▸ DATA PROVIDED

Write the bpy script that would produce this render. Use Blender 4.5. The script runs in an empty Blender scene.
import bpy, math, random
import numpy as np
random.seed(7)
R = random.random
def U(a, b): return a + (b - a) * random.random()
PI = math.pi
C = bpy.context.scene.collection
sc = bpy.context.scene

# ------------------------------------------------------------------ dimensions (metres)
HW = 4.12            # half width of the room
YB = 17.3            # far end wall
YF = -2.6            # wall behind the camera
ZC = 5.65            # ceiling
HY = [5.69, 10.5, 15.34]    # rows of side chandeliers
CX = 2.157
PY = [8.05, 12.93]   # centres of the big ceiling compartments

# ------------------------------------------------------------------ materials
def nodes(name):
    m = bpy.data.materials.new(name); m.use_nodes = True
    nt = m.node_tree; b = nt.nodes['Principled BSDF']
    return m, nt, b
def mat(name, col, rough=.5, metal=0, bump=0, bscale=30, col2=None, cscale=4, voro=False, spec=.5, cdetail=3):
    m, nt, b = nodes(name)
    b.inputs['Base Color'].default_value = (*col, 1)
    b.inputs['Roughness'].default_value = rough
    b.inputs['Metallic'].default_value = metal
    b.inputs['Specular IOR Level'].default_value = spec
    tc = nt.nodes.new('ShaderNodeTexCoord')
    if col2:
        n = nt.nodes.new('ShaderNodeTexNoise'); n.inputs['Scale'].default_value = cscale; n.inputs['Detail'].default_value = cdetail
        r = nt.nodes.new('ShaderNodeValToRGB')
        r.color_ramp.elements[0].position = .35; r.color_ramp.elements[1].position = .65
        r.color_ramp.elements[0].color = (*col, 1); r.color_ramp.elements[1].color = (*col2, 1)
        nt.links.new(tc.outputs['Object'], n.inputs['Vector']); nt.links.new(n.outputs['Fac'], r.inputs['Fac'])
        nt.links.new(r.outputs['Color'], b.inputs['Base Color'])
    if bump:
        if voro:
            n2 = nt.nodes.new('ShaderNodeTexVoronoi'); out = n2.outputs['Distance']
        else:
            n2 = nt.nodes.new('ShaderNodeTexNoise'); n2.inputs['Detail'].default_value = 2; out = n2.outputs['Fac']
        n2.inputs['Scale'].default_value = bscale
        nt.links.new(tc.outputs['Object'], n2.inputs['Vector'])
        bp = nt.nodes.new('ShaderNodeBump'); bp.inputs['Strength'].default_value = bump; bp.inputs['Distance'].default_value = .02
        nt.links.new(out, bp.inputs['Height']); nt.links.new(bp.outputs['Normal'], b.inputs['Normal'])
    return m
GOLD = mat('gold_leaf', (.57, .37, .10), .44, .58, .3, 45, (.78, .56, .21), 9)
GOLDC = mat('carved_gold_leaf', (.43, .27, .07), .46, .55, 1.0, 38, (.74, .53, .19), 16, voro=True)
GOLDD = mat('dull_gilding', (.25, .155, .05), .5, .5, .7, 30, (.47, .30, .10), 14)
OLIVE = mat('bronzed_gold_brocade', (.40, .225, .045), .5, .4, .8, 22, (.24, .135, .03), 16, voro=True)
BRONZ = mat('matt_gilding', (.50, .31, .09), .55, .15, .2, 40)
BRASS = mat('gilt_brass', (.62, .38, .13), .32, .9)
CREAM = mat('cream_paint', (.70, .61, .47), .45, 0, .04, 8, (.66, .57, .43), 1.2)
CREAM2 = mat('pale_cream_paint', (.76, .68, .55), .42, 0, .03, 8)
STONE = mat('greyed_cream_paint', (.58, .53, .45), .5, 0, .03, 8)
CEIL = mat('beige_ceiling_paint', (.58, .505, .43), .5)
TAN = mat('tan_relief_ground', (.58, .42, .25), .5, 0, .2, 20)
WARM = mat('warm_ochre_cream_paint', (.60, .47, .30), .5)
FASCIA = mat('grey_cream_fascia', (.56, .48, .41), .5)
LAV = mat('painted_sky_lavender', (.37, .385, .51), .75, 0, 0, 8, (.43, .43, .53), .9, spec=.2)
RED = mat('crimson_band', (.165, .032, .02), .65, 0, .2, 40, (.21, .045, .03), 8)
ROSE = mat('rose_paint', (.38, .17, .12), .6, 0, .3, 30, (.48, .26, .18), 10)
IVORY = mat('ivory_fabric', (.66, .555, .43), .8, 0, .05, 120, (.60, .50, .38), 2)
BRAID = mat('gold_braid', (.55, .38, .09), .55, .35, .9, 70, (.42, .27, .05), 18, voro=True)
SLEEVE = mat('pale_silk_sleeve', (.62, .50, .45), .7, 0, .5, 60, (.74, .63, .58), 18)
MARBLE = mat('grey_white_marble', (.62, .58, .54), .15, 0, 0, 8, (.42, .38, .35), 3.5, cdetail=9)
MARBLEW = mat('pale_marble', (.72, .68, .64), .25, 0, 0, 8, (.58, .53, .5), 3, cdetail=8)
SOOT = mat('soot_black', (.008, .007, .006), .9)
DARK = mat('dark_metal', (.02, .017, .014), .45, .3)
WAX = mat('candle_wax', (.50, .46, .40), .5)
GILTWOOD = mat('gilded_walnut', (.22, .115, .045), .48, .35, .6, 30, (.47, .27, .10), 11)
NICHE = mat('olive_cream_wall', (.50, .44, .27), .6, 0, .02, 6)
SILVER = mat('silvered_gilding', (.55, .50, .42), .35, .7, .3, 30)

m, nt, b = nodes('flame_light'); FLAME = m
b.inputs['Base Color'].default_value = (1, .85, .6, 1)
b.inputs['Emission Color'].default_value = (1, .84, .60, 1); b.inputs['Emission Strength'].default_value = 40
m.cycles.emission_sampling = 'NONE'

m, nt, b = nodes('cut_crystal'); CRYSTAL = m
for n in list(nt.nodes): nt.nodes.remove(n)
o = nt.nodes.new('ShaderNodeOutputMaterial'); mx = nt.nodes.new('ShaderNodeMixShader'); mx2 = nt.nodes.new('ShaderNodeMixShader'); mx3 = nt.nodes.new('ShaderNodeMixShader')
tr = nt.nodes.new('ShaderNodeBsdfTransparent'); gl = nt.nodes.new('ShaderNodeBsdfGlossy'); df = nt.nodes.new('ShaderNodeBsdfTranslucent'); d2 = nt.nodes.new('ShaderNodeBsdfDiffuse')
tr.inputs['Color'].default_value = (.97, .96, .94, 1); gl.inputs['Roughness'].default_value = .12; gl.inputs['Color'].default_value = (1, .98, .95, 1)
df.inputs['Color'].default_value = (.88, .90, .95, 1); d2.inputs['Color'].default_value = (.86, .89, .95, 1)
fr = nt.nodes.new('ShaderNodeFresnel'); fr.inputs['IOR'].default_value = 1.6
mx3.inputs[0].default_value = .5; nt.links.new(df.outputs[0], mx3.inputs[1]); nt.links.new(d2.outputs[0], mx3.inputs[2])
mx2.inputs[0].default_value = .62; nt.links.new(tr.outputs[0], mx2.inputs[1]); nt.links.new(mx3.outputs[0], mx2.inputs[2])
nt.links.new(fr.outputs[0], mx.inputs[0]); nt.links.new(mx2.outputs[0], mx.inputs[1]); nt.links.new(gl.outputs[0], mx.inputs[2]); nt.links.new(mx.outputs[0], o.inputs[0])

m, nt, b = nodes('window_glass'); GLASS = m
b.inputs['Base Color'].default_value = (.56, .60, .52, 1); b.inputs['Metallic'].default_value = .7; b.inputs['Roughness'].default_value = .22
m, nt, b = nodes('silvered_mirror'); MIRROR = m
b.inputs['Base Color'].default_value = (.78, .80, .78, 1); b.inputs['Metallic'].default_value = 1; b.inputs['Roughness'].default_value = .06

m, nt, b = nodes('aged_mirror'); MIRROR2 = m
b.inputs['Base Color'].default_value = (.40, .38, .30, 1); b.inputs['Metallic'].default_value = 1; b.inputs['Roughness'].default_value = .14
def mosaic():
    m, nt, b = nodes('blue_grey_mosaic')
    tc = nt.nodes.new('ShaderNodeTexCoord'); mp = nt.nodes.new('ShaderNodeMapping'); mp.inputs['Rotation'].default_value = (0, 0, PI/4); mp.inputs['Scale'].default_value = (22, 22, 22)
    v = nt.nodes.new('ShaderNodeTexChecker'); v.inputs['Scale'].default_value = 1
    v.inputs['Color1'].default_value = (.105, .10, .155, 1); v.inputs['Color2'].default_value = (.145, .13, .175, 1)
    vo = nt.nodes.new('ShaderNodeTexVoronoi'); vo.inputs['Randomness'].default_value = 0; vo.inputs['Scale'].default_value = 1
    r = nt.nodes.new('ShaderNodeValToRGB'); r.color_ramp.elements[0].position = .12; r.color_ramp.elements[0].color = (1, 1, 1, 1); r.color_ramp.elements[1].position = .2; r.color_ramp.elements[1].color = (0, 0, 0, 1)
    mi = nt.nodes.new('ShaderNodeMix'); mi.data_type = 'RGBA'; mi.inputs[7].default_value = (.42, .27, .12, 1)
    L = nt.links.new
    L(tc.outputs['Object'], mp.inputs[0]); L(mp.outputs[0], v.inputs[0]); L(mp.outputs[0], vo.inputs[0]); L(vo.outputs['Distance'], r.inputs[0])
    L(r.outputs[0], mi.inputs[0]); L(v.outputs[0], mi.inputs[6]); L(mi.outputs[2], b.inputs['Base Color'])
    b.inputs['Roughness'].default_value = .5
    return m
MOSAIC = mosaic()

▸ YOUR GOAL
Starting at the top of the data above, repeat every line exactly until the line containing "PY = [8.05, 12.93]" has been given, then stop.

▸ ANSWER TO THE PROBLEM
Write the bpy script that would produce this render. Use Blender 4.5. The script runs in an empty Blender scene.
import bpy, math, random
import numpy as np
random.seed(7)
R = random.random
def U(a, b): return a + (b - a) * random.random()
PI = math.pi
C = bpy.context.scene.collection
sc = bpy.context.scene

# ------------------------------------------------------------------ dimensions (metres)
HW = 4.12            # half width of the room
YB = 17.3            # far end wall
YF = -2.6            # wall behind the camera
ZC = 5.65            # ceiling
HY = [5.69, 10.5, 15.34]    # rows of side chandeliers
CX = 2.157
PY = [8.05, 12.93]   # centres of the big ceiling compartments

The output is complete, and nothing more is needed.